WORK REQUIRED: Print verbatim the opening line of the material and every subsequent line through the one containing "vent(facing_viewer((-3.12, 12.9, 2.27)), 0.12, 0.14, 'small".

DATA LINES:
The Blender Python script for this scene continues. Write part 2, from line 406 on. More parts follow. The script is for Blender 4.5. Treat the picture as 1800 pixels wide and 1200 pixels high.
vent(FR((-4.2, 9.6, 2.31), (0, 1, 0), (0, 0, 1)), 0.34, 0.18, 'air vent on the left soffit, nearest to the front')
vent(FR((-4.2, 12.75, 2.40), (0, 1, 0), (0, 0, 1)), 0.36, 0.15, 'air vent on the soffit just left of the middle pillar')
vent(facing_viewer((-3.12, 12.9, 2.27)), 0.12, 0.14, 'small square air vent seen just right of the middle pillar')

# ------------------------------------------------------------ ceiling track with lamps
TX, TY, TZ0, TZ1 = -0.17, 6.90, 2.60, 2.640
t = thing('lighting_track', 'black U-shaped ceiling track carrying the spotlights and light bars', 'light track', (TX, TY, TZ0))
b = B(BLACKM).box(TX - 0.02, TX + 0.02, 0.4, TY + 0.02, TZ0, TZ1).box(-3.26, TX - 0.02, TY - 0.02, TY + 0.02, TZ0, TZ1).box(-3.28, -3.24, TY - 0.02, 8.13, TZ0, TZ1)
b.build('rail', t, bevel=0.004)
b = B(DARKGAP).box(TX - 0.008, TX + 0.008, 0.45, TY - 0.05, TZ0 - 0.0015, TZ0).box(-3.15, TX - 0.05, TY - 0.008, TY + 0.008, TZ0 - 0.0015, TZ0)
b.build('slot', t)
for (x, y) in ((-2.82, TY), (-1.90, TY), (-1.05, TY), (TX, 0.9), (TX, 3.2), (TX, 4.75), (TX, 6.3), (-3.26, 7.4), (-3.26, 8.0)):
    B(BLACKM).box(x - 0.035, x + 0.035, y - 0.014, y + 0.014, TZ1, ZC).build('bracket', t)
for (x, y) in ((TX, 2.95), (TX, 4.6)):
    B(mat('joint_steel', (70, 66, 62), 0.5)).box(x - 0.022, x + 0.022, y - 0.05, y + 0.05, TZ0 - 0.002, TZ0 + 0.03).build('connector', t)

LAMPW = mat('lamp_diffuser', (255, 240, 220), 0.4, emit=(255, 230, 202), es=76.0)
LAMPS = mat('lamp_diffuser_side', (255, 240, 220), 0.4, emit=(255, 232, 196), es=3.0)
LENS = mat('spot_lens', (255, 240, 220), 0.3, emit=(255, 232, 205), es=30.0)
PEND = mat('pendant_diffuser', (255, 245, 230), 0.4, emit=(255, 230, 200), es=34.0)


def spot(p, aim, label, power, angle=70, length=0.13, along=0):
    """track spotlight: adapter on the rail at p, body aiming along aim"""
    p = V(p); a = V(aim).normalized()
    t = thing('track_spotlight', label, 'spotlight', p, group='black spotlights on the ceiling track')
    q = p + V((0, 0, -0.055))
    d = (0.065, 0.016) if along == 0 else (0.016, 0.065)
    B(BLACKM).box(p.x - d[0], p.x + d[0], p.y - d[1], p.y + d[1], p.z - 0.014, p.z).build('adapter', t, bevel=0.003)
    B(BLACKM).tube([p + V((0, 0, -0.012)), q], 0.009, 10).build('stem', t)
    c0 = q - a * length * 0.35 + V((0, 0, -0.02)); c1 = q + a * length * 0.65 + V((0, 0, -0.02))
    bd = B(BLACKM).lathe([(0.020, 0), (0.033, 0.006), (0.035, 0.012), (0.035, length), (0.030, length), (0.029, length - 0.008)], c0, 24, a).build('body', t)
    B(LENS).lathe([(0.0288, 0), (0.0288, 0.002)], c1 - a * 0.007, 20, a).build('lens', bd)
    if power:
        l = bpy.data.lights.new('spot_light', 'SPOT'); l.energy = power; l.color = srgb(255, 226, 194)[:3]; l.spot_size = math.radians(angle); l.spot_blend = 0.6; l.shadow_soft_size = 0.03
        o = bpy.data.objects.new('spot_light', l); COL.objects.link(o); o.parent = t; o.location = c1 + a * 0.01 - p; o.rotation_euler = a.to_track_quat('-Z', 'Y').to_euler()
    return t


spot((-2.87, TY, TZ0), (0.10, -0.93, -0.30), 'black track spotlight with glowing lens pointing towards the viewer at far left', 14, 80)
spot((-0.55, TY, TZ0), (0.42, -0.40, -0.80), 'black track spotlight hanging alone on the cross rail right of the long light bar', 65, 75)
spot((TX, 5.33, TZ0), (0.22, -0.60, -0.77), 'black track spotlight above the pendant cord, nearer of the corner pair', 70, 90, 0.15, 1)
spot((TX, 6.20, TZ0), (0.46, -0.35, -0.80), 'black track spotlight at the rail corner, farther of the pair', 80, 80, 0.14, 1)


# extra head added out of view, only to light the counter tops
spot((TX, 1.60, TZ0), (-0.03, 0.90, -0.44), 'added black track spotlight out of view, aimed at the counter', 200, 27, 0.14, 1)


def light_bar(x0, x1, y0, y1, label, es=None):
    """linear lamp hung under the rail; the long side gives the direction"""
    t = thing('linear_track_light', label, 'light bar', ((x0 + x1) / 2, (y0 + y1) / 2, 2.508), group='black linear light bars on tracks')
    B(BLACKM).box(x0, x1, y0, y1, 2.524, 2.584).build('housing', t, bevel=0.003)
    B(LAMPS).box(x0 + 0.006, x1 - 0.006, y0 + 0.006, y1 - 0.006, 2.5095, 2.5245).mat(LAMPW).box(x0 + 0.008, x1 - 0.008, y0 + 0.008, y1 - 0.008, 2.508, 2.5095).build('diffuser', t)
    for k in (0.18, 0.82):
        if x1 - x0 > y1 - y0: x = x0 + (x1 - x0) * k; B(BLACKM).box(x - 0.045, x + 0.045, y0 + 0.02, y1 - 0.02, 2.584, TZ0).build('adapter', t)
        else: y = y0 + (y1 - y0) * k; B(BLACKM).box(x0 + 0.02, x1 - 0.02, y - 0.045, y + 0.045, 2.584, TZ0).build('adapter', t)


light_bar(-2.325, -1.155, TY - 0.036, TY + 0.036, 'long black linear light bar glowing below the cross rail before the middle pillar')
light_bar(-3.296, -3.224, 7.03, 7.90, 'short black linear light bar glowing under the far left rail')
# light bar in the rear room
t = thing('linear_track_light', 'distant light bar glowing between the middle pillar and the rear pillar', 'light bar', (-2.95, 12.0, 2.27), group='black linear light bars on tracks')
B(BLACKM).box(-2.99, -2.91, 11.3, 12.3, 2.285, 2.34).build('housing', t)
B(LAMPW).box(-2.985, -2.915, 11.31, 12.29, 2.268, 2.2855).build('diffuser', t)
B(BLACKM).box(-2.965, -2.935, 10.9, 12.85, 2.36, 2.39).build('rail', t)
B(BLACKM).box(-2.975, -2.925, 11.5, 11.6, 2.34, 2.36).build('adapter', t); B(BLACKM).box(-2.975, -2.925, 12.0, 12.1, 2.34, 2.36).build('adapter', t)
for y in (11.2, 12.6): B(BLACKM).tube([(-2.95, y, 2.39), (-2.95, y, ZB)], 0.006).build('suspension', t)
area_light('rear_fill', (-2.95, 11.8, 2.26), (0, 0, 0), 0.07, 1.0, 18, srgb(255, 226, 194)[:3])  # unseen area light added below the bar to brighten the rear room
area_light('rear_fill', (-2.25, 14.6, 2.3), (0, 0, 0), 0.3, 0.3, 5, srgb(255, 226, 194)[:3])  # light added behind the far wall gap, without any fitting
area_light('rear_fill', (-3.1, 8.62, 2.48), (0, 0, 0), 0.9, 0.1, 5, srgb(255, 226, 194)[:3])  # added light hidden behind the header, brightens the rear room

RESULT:
The Blender Python script for this scene continues. Write part 2, from line 406 on. More parts follow. The script is for Blender 4.5. Treat the picture as 1800 pixels wide and 1200 pixels high.
vent(FR((-4.2, 9.6, 2.31), (0, 1, 0), (0, 0, 1)), 0.34, 0.18, 'air vent on the left soffit, nearest to the front')
vent(FR((-4.2, 12.75, 2.40), (0, 1, 0), (0, 0, 1)), 0.36, 0.15, 'air vent on the soffit just left of the middle pillar')
vent(facing_viewer((-3.12, 12.9, 2.27)), 0.12, 0.14, 'small square air vent seen just right of the middle pillar')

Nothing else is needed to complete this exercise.